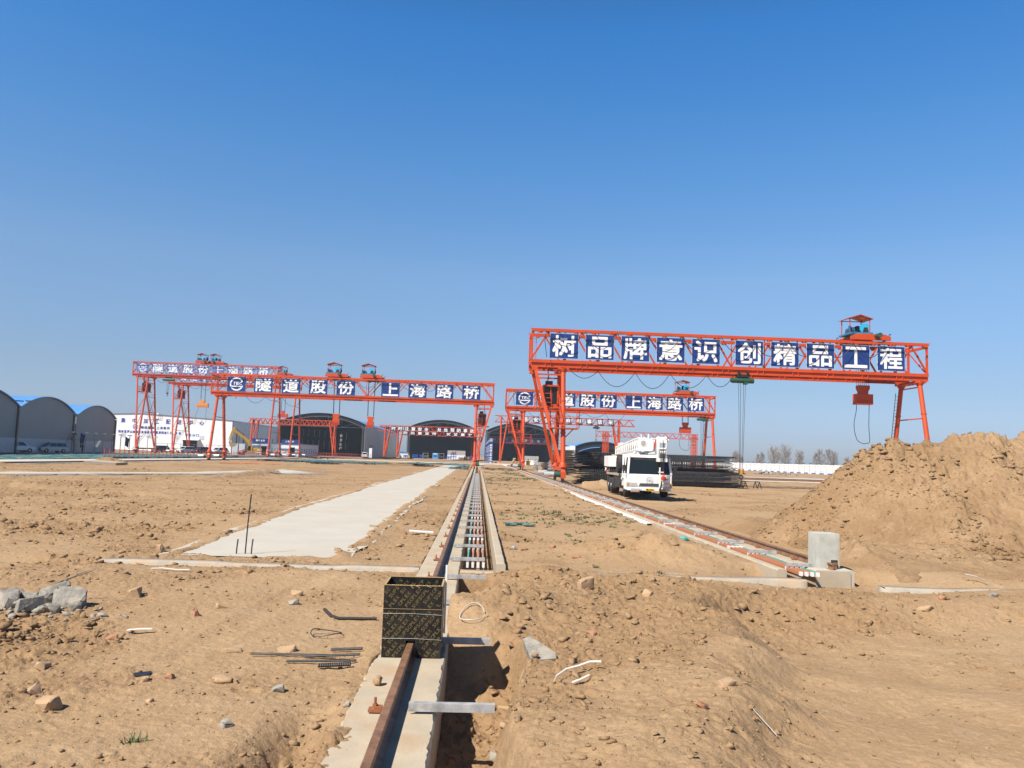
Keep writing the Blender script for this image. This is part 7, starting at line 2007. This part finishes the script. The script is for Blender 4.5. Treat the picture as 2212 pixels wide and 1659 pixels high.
# litter
def ribbon(pts, w, mt, lab, name='plastic_strip', cat='litter'):
    V = []; F = []
    for k, (x, y, h) in enumerate(pts):
        z = gz(x, y, 0.02 + h); V += [(x, y - w / 2, z), (x, y + w / 2, z + 0.006), ]
        if k: F.append((2 * k - 2, 2 * k - 1, 2 * k + 1, 2 * k))
    n = len(V); V2 = [(x, y, z - 0.004) for x, y, z in V]
    m = MB(); m.raw(V + V2, F + [(a + n, d + n, c + n, b + n) for a, b, c, d in F] + [(2 * k, 2 * k + 2, 2 * k + 2 + n, 2 * k + n) for k in range(len(pts) - 1)] + [(2 * k + 1, 2 * k + 3, 2 * k + 3 + n, 2 * k + 1 + n) for k in range(len(pts) - 1)]); return tag(m.build(name, mt), lab, cat)
ribbon([(0.72, 7.05, 0), (0.76, 7.2, 0.03), (0.86, 7.35, 0.05), (0.98, 7.45, 0.05), (1.10, 7.52, 0.06), (1.20, 7.5, 0.06)], 0.028, 'paper', 'twisted strip of white plastic on the loose soil')
ribbon([(0.88, 7.05, 0.01), (0.96, 7.1, 0.02), (1.05, 7.2, 0.02)], 0.03, 'paper', 'short white plastic scrap below the twisted strip')
ribbon([(0.28, 8.02, 0.02), (0.40, 8.0, 0.03), (0.52, 7.98, 0.03)], 0.06, 'wood', 'pale wood chip beside the flat slab wedge', 'wood_chip')
ribbon([(-5.15, 13.2, 0), (-5.0, 13.25, 0.02), (-4.75, 13.2, 0.01), (-4.55, 13.22, 0.02)], 0.05, 'paper', 'white plastic scrap on the ground left of the kerb')
ribbon([(-3.70, 8.95, 0.01), (-3.58, 9.0, 0.03), (-3.47, 9.05, 0.02)], 0.05, 'paper', 'scrap of white paper beside the orange brick lump')
ribbon([(9.25, 14.95, 0.12), (9.40, 14.82, 0.10), (9.52, 14.70, 0.05)], 0.06, 'paper', 'white plastic strip at the foot of the earth heap')
ribbon([(2.18, 6.25, 0.01), (2.25, 6.18, 0.01), (2.31, 6.1, 0.0)], 0.014, 'paper', 'white stick beside the pale brick', 'white_stick')
m = MB(); m.box(-0.09, 0.09, -0.05, 0.05, -0.010, 0.010); o = m.build('wood_offcut', 'plywood_film'); o.location = (-2.92, 7.40, gz(-2.92, 7.4, 0.005)); o.rotation_euler = (0.05, -0.1, 0.15); tag(o, 'dark faced plywood offcut with a pale edge on the ground', 'offcut')
m = MB(); m.tube((0, -0.06, 0), (0, 0.06, 0), 0.035, 14); o = m.build('drink_can', 'silver'); o.location = (0.86, 17.75, gz(0.86, 17.75, 0.04)); o.rotation_euler = (0, 0, 0.5); tag(o, 'crushed white can beside the brick by the trench wall', 'can')
m = MB()
for k in range(7): m.ball((r_.uniform(-.4, .4), r_.uniform(-.2, .2), 0.03), 0.09, (1.4, 1, 0.5), 8, 5)
o = m.build('net_scrap', 'net_green'); o.location = (1.35, 24.2, gz(1.35, 24.2, 0.02)); tag(o, 'crumpled grey green net scrap right of the trench wall', 'net scrap')
m = MB(); m.ball((0, 0, 0), 0.10, (1.2, 1, 0.7), 8, 5); m.ball((0.09, 0.02, -0.02), 0.07, (1.2, 1, 0.6), 8, 5); o = m.build('plastic_bag', 'teal_bar'); o.location = (5.45, 21.0, gz(5.45, 21.0, 0.05)); tag(o, 'bright turquoise plastic bag against the right trench wall', 'plastic bag')
m = MB(); m.box(-0.30, 0.30, -0.06, 0.06, 0, 0.03); o = m.build('plank_piece', 'plastic_white'); o.location = (-1.35, 20.3, gz(-1.35, 20.3, 0.03)); o.rotation_euler = (0.1, 0.05, 0.1); tag(o, 'pale plank piece on the earth between slab and rail', 'plank')
m = MB(); m.box(-0.12, 0.12, -0.04, 0.04, 0, 0.03); o = m.build('wood_block', 'wood'); o.location = (-2.75, 22.0, 0.025); tag(o, 'small brown wood block lying on the concrete path', 'wood block')
# concrete cover lying at the far left, orange cable there
m = MB(); m.prism([(-1.6, -0.9), (1.2, -1.0), (1.9, 0.6), (-1.0, 1.0)], 'z', -0.12, 0.12); o = m.build('concrete_cover', 'kerb', smooth=False); o.location = (-35.5, 78, 0.22); o.rotation_euler = (0.06, 0.04, 0.2); tag(o, 'grey concrete cover slab lying before the long white beam', 'cover slab')
ground_path('orange_cable', [(-33, 104), (-31.5, 105), (-29, 106.5), (-26, 107)], 0.05, 'cloth_orange', 'orange cable on the earth before the wide crane foot', 'cable', 0.05)

# sparse weeds between the rails
def weeds():
    n = 1500; V = []; F = []
    r = np.random.default_rng(8)
    for k in range(n):
        y = math.exp(r.uniform(math.log(17), math.log(135))); x = r.uniform(0.75, 5.5)
        if r.uniform() > 0.10 + 1.2 * float(sstep(fbm(np.array(x), np.array(y * 0.5), 3.0, 3, 401), 0.0, 0.3)) * (0.5 if y < 24 else 1): continue
        z = gz(x, y)
        s = r.uniform(0.04, 0.11) * (1 + y / 55)
        for b in range(7):
            a = r.uniform(0, 6.28); d = s * r.uniform(0.6, 1.6); w = 0.18 * s
            p = np.array([x + r.normal() * s * 0.5, y + r.normal() * s * 0.5, z]); q = len(V)
            V += [p + (w * math.sin(a), -w * math.cos(a), 0), p - (w * math.sin(a), -w * math.cos(a), 0), p + (d * math.cos(a), d * math.sin(a), s * r.uniform(0.2, 0.7))]; F.append((q, q + 1, q + 2))
    for x, y in ((2.3, 15.2), (3.2, 14.75), (0.75, 21.5), (-2.3, 5.75), (3.45, 14.9)):
        z = gz(x, y)
        for b in range(22):
            a = rng.uniform(0, 6.28); d = rng.uniform(0.02, 0.07); w = 0.009; q = len(V)
            p = np.array([x + rng.normal() * 0.03, y + rng.normal() * 0.03, z])
            V += [p + (w * math.sin(a), -w * math.cos(a), 0), p - (w * math.sin(a), -w * math.cos(a), 0), p + (d * math.cos(a), d * math.sin(a), rng.uniform(0.02, 0.08))]; F.append((q, q + 1, q + 2))
    tag(np_mesh('weeds', np.array(V), np.array(F), 'grass', smooth=False), 'sparse green weeds on the earth between the two rails', 'weeds', kind='stuff')
weeds()
# ------------------------------------------------------------------ haze: even thin air over the whole yard
mh, th, bh_ = _nodes('haze_air')
th.nodes.remove(bh_)
pv = th.nodes.new('ShaderNodeVolumePrincipled')
pv.inputs['Color'].default_value = (0.80, 0.88, 1.0, 1)
pv.inputs['Density'].default_value = 0.0003
pv.inputs['Anisotropy'].default_value = 0.2
th.links.new(pv.outputs[0], [n for n in th.nodes if n.type == 'OUTPUT_MATERIAL'][0].inputs['Volume'])
m = MB(); m.box(-420, 420, -60, 760, -2.5, 26)
o = m.build('haze', mh, None, smooth=False)
tag(o, kind='stuff')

◇ ◇ ◇

Locate all lines holding the word "wide", then copy them out.

- _Result of this exercise_:
Keep writing the Blender script for this image. This is part 7, starting at line 2007. This part finishes the script. The script is for Blender 4.5. Treat the picture as 2212 pixels wide and 1659 pixels high.
ground_path('orange_cable', [(-33, 104), (-31.5, 105), (-29, 106.5), (-26, 107)], 0.05, 'cloth_orange', 'orange cable on the earth before the wide crane foot', 'cable', 0.05)